F7: SELinux feature or bug?

Daniel J Walsh dwalsh at redhat.com
Mon Jul 9 11:29:32 UTC 2007


Mikkel L. Ellertson wrote:
> Jeroen Lankheet wrote:
>   
>> Hi all,
>>
>> I think I've been stupid or framed or both. I wanted to samba share a
>> USB disk on a F7 system but got an SELinux message saying that the
>> directory could not be shared, and that there was a command to get it
>> right (=wrong?).
>> So I typed in
>>
>> chcon -t samba_share_t -R /
>>
>> Yes, that's what was in the SElinux message thingie as suggestion. And
>> being a total SELinux nitwit I did what the almighty Linux system adviced.
>> So it took a while before getting "operation not permitted" on /dev/....
>> Then I cancelled the operation but the damage has apparently already
>> been made.
>> I retyped the command with the proper directory to share and now the
>> share worked.
>> But when I restarted the system all kinds of services were broken
>> including /dev/eth0.
>> The kernel could not find the eth0 device. The X configuration was gone
>> and all kinds of errors were smashed into my face.
>> So it looks like the SELinux (or me myself?) has scrambled my harddisk.
>> I cannot even login anymore.
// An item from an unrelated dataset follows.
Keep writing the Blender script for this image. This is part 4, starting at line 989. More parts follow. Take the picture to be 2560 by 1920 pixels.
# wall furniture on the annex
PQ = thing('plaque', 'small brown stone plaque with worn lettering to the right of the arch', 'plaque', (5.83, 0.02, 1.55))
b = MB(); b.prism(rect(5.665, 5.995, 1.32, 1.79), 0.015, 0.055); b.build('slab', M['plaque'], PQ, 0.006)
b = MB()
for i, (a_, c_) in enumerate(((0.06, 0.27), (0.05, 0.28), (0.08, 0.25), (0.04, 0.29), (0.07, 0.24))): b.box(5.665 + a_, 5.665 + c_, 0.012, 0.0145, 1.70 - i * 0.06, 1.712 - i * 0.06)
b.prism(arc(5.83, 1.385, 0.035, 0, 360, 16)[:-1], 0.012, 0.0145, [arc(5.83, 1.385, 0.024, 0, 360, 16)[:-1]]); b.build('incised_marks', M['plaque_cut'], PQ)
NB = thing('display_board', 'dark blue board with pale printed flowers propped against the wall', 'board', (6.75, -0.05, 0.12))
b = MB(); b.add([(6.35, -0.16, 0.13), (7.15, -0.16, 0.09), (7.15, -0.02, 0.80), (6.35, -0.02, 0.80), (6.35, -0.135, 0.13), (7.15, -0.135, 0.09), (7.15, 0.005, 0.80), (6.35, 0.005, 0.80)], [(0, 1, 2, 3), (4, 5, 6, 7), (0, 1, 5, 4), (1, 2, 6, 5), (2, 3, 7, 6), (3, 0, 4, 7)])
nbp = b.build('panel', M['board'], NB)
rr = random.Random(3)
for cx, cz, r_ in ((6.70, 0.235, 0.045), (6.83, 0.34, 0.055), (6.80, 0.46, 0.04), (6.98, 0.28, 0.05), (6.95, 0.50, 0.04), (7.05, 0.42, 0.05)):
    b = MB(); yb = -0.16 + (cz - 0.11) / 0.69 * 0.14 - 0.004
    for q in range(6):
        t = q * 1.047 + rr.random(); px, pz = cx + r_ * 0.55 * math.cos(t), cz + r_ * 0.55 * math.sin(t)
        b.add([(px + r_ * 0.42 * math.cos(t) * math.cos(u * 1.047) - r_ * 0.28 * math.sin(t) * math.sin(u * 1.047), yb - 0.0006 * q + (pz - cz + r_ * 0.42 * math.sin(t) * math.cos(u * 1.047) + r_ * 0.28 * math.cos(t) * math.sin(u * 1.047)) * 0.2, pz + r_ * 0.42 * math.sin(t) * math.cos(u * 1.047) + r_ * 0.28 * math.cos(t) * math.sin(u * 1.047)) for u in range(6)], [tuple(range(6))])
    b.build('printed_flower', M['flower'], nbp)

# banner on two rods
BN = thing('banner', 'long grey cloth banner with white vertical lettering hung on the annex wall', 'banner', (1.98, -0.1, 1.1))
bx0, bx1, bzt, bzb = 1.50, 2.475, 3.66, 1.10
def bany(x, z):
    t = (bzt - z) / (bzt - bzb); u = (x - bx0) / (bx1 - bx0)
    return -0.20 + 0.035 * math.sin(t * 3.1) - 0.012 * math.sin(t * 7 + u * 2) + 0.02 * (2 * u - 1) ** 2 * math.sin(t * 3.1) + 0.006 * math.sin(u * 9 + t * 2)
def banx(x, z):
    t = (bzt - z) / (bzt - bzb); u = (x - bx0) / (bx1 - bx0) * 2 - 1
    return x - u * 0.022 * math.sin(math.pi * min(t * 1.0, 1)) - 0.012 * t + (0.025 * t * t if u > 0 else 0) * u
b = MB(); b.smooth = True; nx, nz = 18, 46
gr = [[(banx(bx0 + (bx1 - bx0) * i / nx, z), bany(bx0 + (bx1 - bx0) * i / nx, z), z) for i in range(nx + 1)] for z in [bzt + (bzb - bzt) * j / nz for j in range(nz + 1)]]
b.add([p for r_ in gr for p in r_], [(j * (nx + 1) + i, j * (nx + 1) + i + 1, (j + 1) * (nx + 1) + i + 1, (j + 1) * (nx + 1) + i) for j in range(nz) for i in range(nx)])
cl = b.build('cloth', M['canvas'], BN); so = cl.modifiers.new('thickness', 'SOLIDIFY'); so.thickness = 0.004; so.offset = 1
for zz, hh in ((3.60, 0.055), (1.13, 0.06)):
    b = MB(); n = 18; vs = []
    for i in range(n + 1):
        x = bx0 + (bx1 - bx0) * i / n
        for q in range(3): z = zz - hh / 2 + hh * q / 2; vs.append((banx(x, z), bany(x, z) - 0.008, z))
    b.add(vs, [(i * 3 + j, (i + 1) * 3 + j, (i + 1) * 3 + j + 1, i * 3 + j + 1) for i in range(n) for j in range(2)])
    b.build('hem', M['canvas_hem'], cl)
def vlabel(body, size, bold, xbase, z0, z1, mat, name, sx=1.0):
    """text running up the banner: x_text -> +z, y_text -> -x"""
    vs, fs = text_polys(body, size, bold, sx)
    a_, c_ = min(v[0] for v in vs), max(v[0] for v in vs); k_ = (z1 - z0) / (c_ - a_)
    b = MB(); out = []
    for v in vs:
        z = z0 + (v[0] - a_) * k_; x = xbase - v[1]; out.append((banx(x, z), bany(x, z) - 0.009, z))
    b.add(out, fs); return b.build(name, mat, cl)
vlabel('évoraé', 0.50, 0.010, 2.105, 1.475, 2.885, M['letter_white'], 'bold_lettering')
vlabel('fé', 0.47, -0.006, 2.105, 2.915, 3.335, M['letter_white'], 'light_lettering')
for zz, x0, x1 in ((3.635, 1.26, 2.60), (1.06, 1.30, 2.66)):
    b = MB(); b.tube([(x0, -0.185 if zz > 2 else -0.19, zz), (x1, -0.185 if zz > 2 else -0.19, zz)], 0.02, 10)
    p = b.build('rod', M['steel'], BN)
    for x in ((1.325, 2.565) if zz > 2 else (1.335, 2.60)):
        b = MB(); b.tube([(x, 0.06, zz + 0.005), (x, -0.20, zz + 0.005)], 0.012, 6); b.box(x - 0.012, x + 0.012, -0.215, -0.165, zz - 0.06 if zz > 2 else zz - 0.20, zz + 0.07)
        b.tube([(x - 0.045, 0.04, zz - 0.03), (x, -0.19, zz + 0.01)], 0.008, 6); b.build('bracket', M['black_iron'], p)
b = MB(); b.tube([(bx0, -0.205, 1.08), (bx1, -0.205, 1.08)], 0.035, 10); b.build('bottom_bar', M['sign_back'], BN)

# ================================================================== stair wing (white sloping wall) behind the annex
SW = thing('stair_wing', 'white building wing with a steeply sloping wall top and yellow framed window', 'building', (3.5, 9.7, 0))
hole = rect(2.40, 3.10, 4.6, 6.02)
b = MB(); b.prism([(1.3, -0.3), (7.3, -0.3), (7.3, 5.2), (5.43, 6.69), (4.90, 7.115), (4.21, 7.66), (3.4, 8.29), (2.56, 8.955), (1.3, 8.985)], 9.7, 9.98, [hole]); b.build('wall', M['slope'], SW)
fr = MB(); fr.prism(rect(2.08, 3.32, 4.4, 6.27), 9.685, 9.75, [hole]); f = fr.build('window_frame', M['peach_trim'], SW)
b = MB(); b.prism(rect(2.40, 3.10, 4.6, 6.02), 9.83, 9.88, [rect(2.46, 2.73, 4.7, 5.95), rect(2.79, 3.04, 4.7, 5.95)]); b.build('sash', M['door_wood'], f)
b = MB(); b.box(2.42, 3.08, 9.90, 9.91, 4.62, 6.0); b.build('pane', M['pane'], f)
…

The system is completely dead.
>> Some 'simple' questions:
>> Why did this go wrong?
>> What actually did go wrong?
>> What to do next? Re-install? That would be a bummer.
>>
>> Thanks for the help.
>>
>> Regards,
>> Jeroen.
>>
>>     
> From man selinux:
>
> The  best  way  to  relabel the file system is to create the flag
> file /.autorelabel and reboot. system-config-securitylevel, also has
> this capability.  The restorcon/fixfiles commands are also available
> for relabeling files.
>
> As root, you will want to run something like: (This will reboot the
> system when you enter the command, so make sure you are ready to
> reboot!):
>
> touch /.autorelabel ; reboot
> or
> touch /.autorelabel ; shutdown -r now
>
> You could also just do the "touch /.autorelabel" and then reboot
> using the GUI option to reboot the system.
>
> Mikkel
>   
This is the safest way to relabel since no processes are running when 
this happens. 
This causes the init script to run fixfiles relabel before it starts 
anything.  If processes are
already running, they could be running in the wrong context and creating 
files with the wrong
context until they are restarted.


As far as setroubleshoot telling you to "chcon -R -t sama_share_t /"; 
this should be fixed in the latest
setroubleshoot setroubleshoot-1.9.4-2.fc7

There is a check in there to make sure it does not match any of the 
default paths in the filesystem rpm, including
/. 

If you have this setroubleshoot package installed then this is a bug.